▶ **Exercise**:
Where the word "scene" occurs in a line, return that line.
begin Data block
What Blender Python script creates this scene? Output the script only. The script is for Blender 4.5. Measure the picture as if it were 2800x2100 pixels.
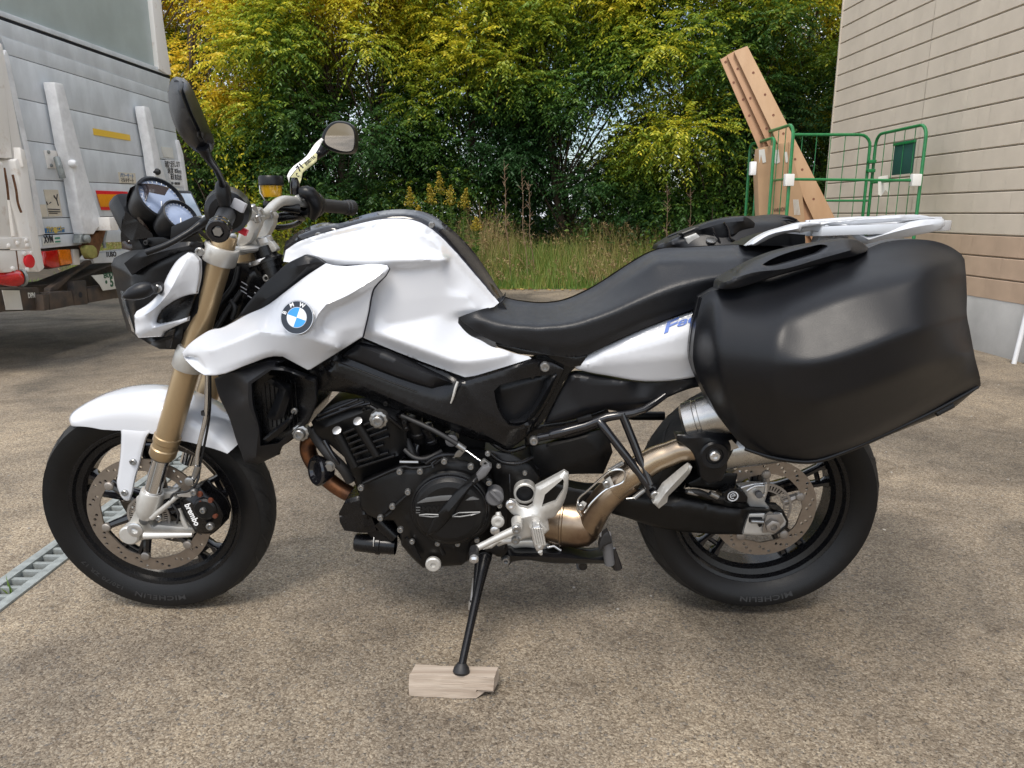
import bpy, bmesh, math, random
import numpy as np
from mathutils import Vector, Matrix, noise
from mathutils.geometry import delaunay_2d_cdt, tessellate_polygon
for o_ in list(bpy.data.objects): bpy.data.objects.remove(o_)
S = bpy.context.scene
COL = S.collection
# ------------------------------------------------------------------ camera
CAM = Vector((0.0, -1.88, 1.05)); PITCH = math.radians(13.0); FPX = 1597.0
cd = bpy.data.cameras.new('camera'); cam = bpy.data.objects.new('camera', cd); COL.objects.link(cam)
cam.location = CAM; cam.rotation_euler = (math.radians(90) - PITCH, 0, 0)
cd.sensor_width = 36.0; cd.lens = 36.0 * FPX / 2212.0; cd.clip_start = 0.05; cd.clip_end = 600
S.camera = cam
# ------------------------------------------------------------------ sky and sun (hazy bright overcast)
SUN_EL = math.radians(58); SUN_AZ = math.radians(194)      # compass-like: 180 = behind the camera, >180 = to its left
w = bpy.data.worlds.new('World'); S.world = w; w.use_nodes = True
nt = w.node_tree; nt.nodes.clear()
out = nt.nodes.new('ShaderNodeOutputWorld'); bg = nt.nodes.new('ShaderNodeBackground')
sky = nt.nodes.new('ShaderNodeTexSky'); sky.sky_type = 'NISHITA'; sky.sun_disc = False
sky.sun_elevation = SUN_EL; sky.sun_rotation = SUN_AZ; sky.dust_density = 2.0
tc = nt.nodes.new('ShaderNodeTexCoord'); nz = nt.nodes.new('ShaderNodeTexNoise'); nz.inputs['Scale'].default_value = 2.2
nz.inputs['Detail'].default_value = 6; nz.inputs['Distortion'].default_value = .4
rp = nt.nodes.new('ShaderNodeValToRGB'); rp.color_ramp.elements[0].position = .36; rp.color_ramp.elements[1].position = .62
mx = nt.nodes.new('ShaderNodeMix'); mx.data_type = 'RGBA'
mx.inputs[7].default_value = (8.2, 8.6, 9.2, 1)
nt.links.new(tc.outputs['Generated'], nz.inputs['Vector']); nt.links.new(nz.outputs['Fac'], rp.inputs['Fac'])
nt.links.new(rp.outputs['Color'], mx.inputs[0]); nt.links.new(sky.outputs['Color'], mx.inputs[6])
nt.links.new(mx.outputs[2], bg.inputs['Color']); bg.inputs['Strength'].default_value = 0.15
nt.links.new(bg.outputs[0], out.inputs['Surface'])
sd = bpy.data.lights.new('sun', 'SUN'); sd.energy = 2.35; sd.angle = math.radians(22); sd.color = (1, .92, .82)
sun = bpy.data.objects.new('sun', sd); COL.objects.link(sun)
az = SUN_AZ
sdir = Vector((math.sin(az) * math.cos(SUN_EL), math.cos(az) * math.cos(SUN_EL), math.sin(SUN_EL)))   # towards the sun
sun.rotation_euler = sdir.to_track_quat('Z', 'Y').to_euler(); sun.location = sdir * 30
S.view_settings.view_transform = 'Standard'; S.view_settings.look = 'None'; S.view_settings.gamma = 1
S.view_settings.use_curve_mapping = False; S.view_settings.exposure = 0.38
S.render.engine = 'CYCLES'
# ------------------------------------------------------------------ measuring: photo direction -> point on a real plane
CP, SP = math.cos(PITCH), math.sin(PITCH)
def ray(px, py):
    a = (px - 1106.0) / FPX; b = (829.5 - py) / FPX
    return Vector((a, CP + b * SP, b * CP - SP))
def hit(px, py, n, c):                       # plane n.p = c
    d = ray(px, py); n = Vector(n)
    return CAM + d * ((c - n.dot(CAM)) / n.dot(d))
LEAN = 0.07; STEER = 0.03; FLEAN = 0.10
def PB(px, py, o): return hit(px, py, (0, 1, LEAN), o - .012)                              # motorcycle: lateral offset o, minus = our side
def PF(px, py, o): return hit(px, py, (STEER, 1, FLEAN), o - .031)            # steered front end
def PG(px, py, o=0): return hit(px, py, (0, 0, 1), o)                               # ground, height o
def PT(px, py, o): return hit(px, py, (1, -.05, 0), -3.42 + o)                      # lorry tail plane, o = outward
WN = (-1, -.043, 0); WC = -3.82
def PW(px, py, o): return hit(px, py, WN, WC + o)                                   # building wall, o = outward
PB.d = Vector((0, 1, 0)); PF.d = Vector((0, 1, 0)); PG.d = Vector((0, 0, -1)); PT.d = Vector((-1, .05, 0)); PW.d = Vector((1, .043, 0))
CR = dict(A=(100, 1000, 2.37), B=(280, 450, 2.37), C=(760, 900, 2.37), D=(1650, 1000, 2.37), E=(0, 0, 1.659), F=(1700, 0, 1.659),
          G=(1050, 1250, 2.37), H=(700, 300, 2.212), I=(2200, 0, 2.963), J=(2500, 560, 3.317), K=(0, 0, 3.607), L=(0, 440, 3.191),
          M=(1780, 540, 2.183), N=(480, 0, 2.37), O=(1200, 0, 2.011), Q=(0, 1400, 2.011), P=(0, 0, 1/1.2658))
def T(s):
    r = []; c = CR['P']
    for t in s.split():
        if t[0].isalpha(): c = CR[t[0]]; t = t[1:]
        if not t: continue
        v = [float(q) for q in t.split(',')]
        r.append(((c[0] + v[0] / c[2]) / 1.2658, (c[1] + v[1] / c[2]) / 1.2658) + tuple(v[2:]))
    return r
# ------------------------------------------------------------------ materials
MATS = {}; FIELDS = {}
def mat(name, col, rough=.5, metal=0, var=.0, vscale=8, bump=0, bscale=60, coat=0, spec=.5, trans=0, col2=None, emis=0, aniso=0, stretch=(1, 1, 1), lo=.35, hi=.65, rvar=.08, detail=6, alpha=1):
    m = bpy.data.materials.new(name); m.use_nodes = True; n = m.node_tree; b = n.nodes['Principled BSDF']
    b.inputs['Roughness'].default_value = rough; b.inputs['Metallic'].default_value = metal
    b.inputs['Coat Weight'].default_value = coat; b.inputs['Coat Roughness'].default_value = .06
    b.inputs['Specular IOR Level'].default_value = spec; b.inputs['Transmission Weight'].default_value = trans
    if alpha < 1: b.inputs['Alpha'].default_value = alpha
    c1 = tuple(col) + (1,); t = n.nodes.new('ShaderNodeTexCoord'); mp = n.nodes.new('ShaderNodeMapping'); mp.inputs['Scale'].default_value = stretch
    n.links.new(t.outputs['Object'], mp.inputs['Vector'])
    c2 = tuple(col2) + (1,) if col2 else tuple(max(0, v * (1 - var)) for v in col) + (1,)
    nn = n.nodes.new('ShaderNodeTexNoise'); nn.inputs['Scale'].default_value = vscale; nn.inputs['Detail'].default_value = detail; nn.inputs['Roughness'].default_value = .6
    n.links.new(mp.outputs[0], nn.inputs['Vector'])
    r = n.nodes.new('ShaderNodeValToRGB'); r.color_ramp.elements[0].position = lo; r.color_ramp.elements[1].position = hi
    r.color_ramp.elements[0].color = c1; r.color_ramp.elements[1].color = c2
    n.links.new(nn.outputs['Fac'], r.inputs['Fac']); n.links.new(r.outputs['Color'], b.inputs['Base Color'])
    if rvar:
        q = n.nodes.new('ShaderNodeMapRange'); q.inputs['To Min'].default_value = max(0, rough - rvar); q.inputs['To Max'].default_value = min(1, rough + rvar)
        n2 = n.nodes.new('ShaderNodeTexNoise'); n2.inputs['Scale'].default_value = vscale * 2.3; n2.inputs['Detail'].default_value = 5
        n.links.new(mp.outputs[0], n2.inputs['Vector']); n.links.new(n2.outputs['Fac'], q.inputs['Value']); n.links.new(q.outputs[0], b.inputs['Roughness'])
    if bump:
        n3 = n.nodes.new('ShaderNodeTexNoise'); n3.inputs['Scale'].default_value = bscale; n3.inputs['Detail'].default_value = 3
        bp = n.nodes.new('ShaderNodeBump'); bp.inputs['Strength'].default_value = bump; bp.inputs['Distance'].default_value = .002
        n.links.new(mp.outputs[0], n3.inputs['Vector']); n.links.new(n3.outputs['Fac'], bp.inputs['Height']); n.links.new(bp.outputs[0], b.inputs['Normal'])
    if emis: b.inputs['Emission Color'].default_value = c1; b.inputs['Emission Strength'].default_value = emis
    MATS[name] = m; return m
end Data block
▶ **Result for this task**:
What Blender Python script creates this scene? Output the script only. The script is for Blender 4.5. Measure the picture as if it were 2800x2100 pixels.
S = bpy.context.scene